砂かぶり和装のママの桔梗柄 杉山 三薬
砂かぶり和装のママの桔梗柄 杉山 三薬
『季のことば』
テレビで大相撲中継を見ていると、土俵に近い砂かぶり席や桟敷席に和服姿の美人がよく映っている。大相撲と縁の深い花柳界の人かなと思っていたら、この句を読んで銀座ありたりのママと分かった。確かに今どきの若い関取は、待合よりもカラオケ設備の整ったクラブやスナックを好みそうだ。開催場所は違っても、和装の美人を見ない日はない。大阪なら北新地のママ、福岡なら中州のママが姸を競っている訳だ。
土俵に花を添える存在を面白く詠んだ句だが、はて季語は何だろう。砂かぶりは土俵のすぐ下の席で、取り組み中に砂を浴びることもあるため、こう呼ばれる。水牛歳時記によれば、相撲は奈良・平安時代に宮中行事として陰暦七月(初秋)に行われたことから秋の季語になっている。宮相撲、草相撲、勝相撲、相撲取、土俵なども同様に秋の季語として扱われる。ただ砂かぶりは土俵下だが土俵そのものではなく、やや無理がある。
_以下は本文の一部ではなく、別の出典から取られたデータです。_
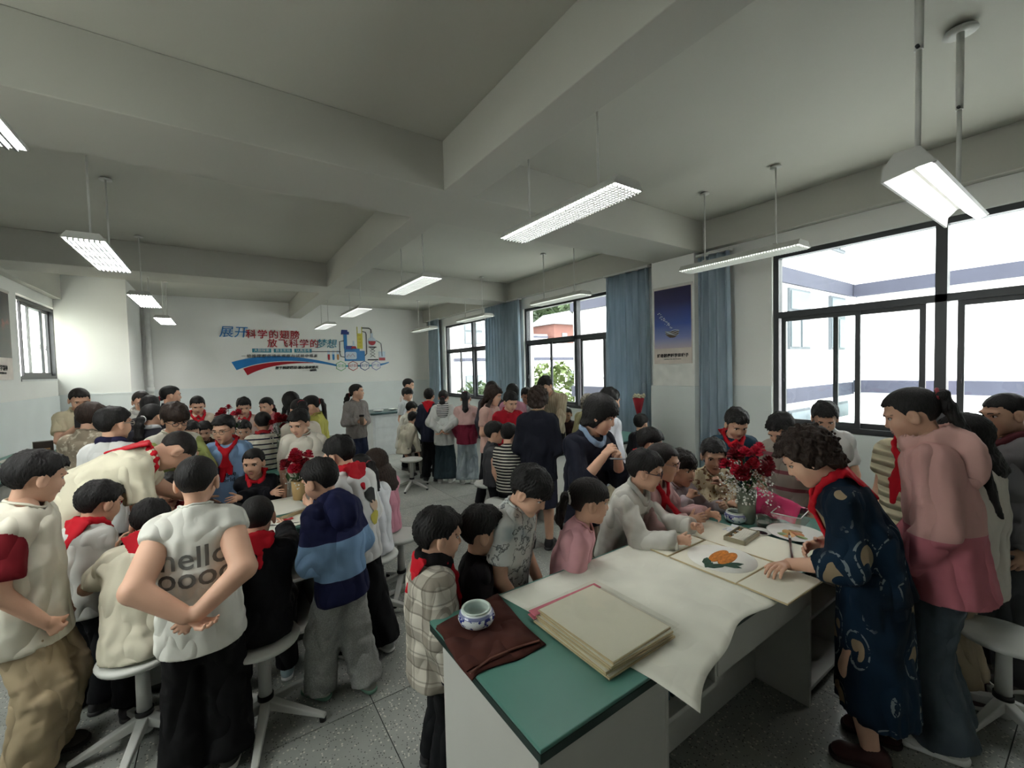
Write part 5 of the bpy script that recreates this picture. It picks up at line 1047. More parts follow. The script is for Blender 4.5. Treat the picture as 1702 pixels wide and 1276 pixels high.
# ---------------------------------------------------------------- left table: ink paintings and clutter
INK = plain((.015, .015, .016), .6, name='ink', var=.3)
def sheet(label, x, y, w, h, rz, z=TZ + .002, strokes=0, seed=0, col=(228, 226, 214)):
    r = thing('paper_sheet', label, 'paper', (x, y, z), rz); rows = [[(w * (u / 8 - .5), h * (v / 8 - .5), .0015 + .0015 * math.sin(u * 1.4 + seed) * math.sin(v * 1.1)) for u in range(9)] for v in range(9)]; MB().grid(rows).build('paper', plain(srgb(*col), .85, var=.02), r, solid=.001); rs = random.Random(seed)
    for i in range(strokes):
        cx_, cy_ = rs.uniform(-.35, .35) * w, rs.uniform(-.35, .35) * h; a = rs.uniform(0, 6.28); l = rs.uniform(.03, .09); pts = [(cx_ + math.cos(a) * l * (t - .5), cy_ + math.sin(a) * l * (t - .5) + .012 * math.sin(t * 4), .0045) for t in np.linspace(0, 1, 6)]; o = MB().tube(pts, [.002, .006, .008, .006, .004, .0015], 6, flat=.2, R=(math.sin(a), -math.cos(a), 0)).build('ink_stroke', INK, r)
    return r
sheet('long white paper with a roll on the left table near the carnations', .16, 3.48, .62, .42, .1, strokes=0, seed=1); sheet('white paper with black bamboo strokes on the left table', -.02, 3.14, .50, .36, -.15, TZ + .005, 14, 2); sheet('white paper lying at the near edge of left table', .30, 3.08, .36, .24, .3, TZ + .004, 2, 3); sheet('painted paper under the bending man on left table', -.28, 3.35, .36, .40, .2, TZ + .003, 8, 4)
rd = tag(MB().add([(-.03, -.01, 0), (.0, -.022, .004), (.035, -.006, 0), (.03, .012, .004), (.004, .006, 0), (-.02, .018, .003)], [(0, 1, 2, 3, 4, 5)]).build('red_paper_scrap', RED_P if 'RED_P' in globals() else plain(srgb(190, 30, 40), .6), loc=(.33, 3.12, TZ + .012), solid=.003), 'small red paper scrap at the near end of left table', 'paper')
rw = thing('wrapped_brushes', 'bundle of brushes in clear film on the left table', 'brushes', (.40, 3.22, TZ + .008), .5); [MB().cyl((-.13, -.02 + .012 * i, .008), (.13, -.03 + .016 * i, .008), .004, n=8).build('brush_handle', plain(srgb(170, 150, 110), .4), rw) for i in range(4)]; MB().tube([(-.14, -.005, .012), (0, .0, .014), (.14, .0, .012)], [.02, .028, .015], 10, flat=.5).build('film_wrap', FILM, rw)
for i in range(5): card('paper_stack', ['pale', 'cream', 'worn', 'buff', 'ivory'][i] + ' sheet in the pile beside the seated boy in black', -.10 + .01 * i, .14 + .005 * i, 2.97, 3.10, TZ + .014 + .007 * i, .02 * (i - 2), .005, 'paper', 'papers piled at the near table edge')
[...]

秋の七草のひとつである桔梗は堂々たる秋の季語である。しかし詠まれているのは「桔梗柄」の着物であり、これも決め手を欠く。作者の解説によれば「砂かぶりが季語になり得るか少し悩んで、ママに桔梗柄を着てもらって季節感を出した」という。いわば「合わせ技一本」の季語ということになるが、細かいことを言わずにテレビ桟敷で秋場所の熱戦と、砂かぶりのママを鑑賞しましょう。